_Provided material_:
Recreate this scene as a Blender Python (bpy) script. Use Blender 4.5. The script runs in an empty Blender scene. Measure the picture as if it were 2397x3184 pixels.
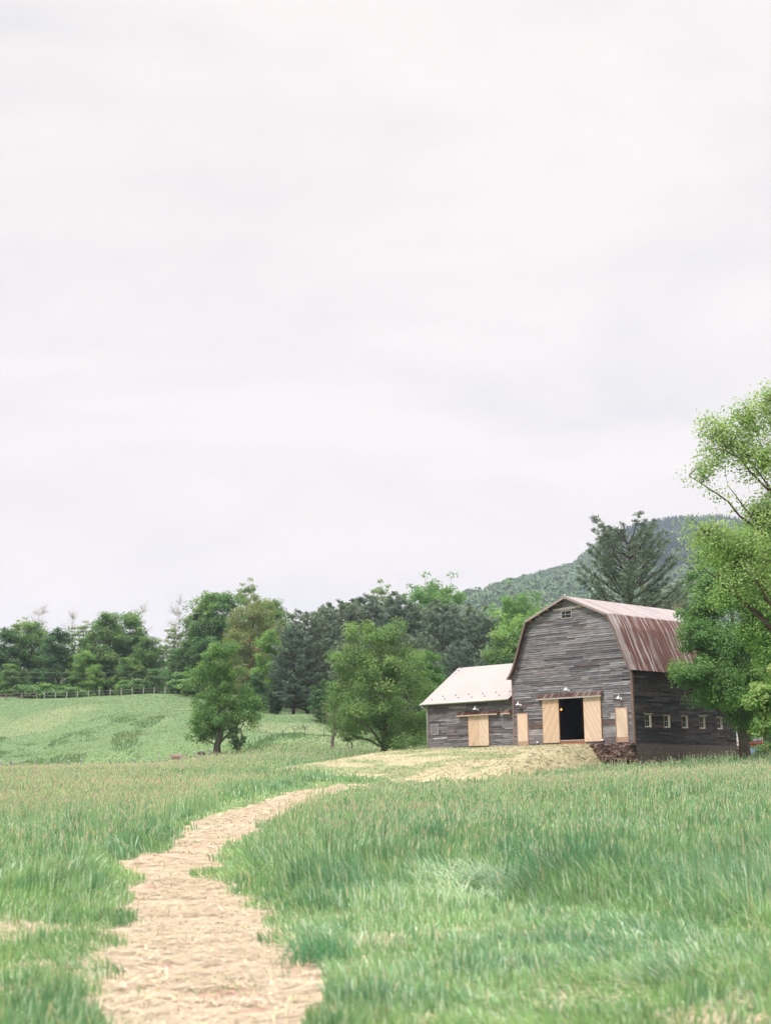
import bpy, math, random
import numpy as np
from mathutils import Matrix, Vector

# ------------------------------------------------------------------ camera
SC = bpy.context.scene
FPX, PW, PH = 4400.0, 2397.0, 3184.0
PITCH, ROLL, EYE = 0.18663, -0.01449, 1.6
cp, sp, cr, sr = math.cos(PITCH), math.sin(PITCH), math.cos(ROLL), math.sin(ROLL)
FW = np.array([0, cp, sp]); _R = np.array([1., 0, 0]); _U = np.array([0, -sp, cp])
RT = cr*_R + sr*_U; UP = -sr*_R + cr*_U
cam_data = bpy.data.cameras.new('camera')
cam = bpy.data.objects.new('camera', cam_data); SC.collection.objects.link(cam)
cam.matrix_world = Matrix(((RT[0], UP[0], -FW[0], 0), (RT[1], UP[1], -FW[1], 0), (RT[2], UP[2], -FW[2], EYE), (0, 0, 0, 1)))
cam_data.sensor_fit = 'VERTICAL'; cam_data.sensor_height = 56.0; cam_data.sensor_width = 56.0*PW/PH
cam_data.lens = FPX/PH*56.0
cam_data.clip_start = 0.3; cam_data.clip_end = 12000
cam_data.dof.use_dof = True; cam_data.dof.focus_distance = 85.0; cam_data.dof.aperture_fstop = cam_data.lens/26.0
SC.camera = cam
SC.view_settings.view_transform = 'Standard'; SC.view_settings.look = 'None'
SC.view_settings.exposure = 1.05; SC.view_settings.gamma = 1.0

# ------------------------------------------------------------------ sky and sun
SUN_EL, SUN_AZ = math.radians(52), math.radians(-128)     # azimuth from +Y, clockwise: sun stands behind the camera's left shoulder
wd = bpy.data.worlds.new("World"); SC.world = wd; wd.use_nodes = True
nt = wd.node_tree; nt.nodes.clear()
def N(t, **k):
    n = nt.nodes.new(t)
    for a, b in k.items(): setattr(n, a, b)
    return n
L = lambda a, b: nt.links.new(a, b)
def math_(op, a, b=None, clamp=False):
    n = N('ShaderNodeMath', operation=op); n.use_clamp = clamp
    for i, v in enumerate((a, b)):
        if v is None: continue
        if isinstance(v, (int, float)): n.inputs[i].default_value = v
        else: L(v, n.inputs[i])
    return n.outputs[0]
tc = N('ShaderNodeTexCoord'); sx = N('ShaderNodeSeparateXYZ'); L(tc.outputs['Generated'], sx.inputs[0])
den = math_('ADD', math_('MAXIMUM', sx.outputs[2], 0.0), 0.22)
cx = math_('DIVIDE', sx.outputs[0], den); cy = math_('DIVIDE', sx.outputs[1], den)
cb = N('ShaderNodeCombineXYZ'); L(math_('MULTIPLY', cx, 0.9), cb.inputs[0]); L(math_('MULTIPLY', cy, 1.25), cb.inputs[1])
n1 = N('ShaderNodeTexNoise'); n1.inputs['Scale'].default_value = 1.7; n1.inputs['Detail'].default_value = 9; n1.inputs['Roughness'].default_value = 0.58; n1.inputs['Distortion'].default_value = 0.35
mp = N('ShaderNodeMapping'); mp.inputs['Location'].default_value = (3.1, 7.7, 0); mp.inputs['Rotation'].default_value = (0, 0, 0.35)
L(cb.outputs[0], mp.inputs[0]); L(mp.outputs[0], n1.inputs['Vector'])
rp = N('ShaderNodeValToRGB'); e = rp.color_ramp.elements
e[0].position = 0.36; e[0].color = (0.845, 0.85, 0.872, 1)
e[1].position = 0.585; e[1].color = (1.03, 0.98, 0.975, 1)
m_ = e.new(0.46); m_.color = (0.955, 0.921, 0.925, 1)
L(n1.outputs[0], rp.inputs[0])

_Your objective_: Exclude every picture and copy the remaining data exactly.

_Written solution_:
Recreate this scene as a Blender Python (bpy) script. Use Blender 4.5. The script runs in an empty Blender scene. Measure the picture as if it were 2397x3184 pixels.
import bpy, math, random
import numpy as np
from mathutils import Matrix, Vector

# ------------------------------------------------------------------ camera
SC = bpy.context.scene
FPX, PW, PH = 4400.0, 2397.0, 3184.0
PITCH, ROLL, EYE = 0.18663, -0.01449, 1.6
cp, sp, cr, sr = math.cos(PITCH), math.sin(PITCH), math.cos(ROLL), math.sin(ROLL)
FW = np.array([0, cp, sp]); _R = np.array([1., 0, 0]); _U = np.array([0, -sp, cp])
RT = cr*_R + sr*_U; UP = -sr*_R + cr*_U
cam_data = bpy.data.cameras.new('camera')
cam = bpy.data.objects.new('camera', cam_data); SC.collection.objects.link(cam)
cam.matrix_world = Matrix(((RT[0], UP[0], -FW[0], 0), (RT[1], UP[1], -FW[1], 0), (RT[2], UP[2], -FW[2], EYE), (0, 0, 0, 1)))
cam_data.sensor_fit = 'VERTICAL'; cam_data.sensor_height = 56.0; cam_data.sensor_width = 56.0*PW/PH
cam_data.lens = FPX/PH*56.0
cam_data.clip_start = 0.3; cam_data.clip_end = 12000
cam_data.dof.use_dof = True; cam_data.dof.focus_distance = 85.0; cam_data.dof.aperture_fstop = cam_data.lens/26.0
SC.camera = cam
SC.view_settings.view_transform = 'Standard'; SC.view_settings.look = 'None'
SC.view_settings.exposure = 1.05; SC.view_settings.gamma = 1.0

# ------------------------------------------------------------------ sky and sun
SUN_EL, SUN_AZ = math.radians(52), math.radians(-128)     # azimuth from +Y, clockwise: sun stands behind the camera's left shoulder
wd = bpy.data.worlds.new("World"); SC.world = wd; wd.use_nodes = True
nt = wd.node_tree; nt.nodes.clear()
def N(t, **k):
    n = nt.nodes.new(t)
    for a, b in k.items(): setattr(n, a, b)
    return n
L = lambda a, b: nt.links.new(a, b)
def math_(op, a, b=None, clamp=False):
    n = N('ShaderNodeMath', operation=op); n.use_clamp = clamp
    for i, v in enumerate((a, b)):
        if v is None: continue
        if isinstance(v, (int, float)): n.inputs[i].default_value = v
        else: L(v, n.inputs[i])
    return n.outputs[0]
tc = N('ShaderNodeTexCoord'); sx = N('ShaderNodeSeparateXYZ'); L(tc.outputs['Generated'], sx.inputs[0])
den = math_('ADD', math_('MAXIMUM', sx.outputs[2], 0.0), 0.22)
cx = math_('DIVIDE', sx.outputs[0], den); cy = math_('DIVIDE', sx.outputs[1], den)
cb = N('ShaderNodeCombineXYZ'); L(math_('MULTIPLY', cx, 0.9), cb.inputs[0]); L(math_('MULTIPLY', cy, 1.25), cb.inputs[1])
n1 = N('ShaderNodeTexNoise'); n1.inputs['Scale'].default_value = 1.7; n1.inputs['Detail'].default_value = 9; n1.inputs['Roughness'].default_value = 0.58; n1.inputs['Distortion'].default_value = 0.35
mp = N('ShaderNodeMapping'); mp.inputs['Location'].default_value = (3.1, 7.7, 0); mp.inputs['Rotation'].default_value = (0, 0, 0.35)
L(cb.outputs[0], mp.inputs[0]); L(mp.outputs[0], n1.inputs['Vector'])
rp = N('ShaderNodeValToRGB'); e = rp.color_ramp.elements
e[0].position = 0.36; e[0].color = (0.845, 0.85, 0.872, 1)
e[1].position = 0.585; e[1].color = (1.03, 0.98, 0.975, 1)
m_ = e.new(0.46); m_.color = (0.955, 0.921, 0.925, 1)
L(n1.outputs[0], rp.inputs[0])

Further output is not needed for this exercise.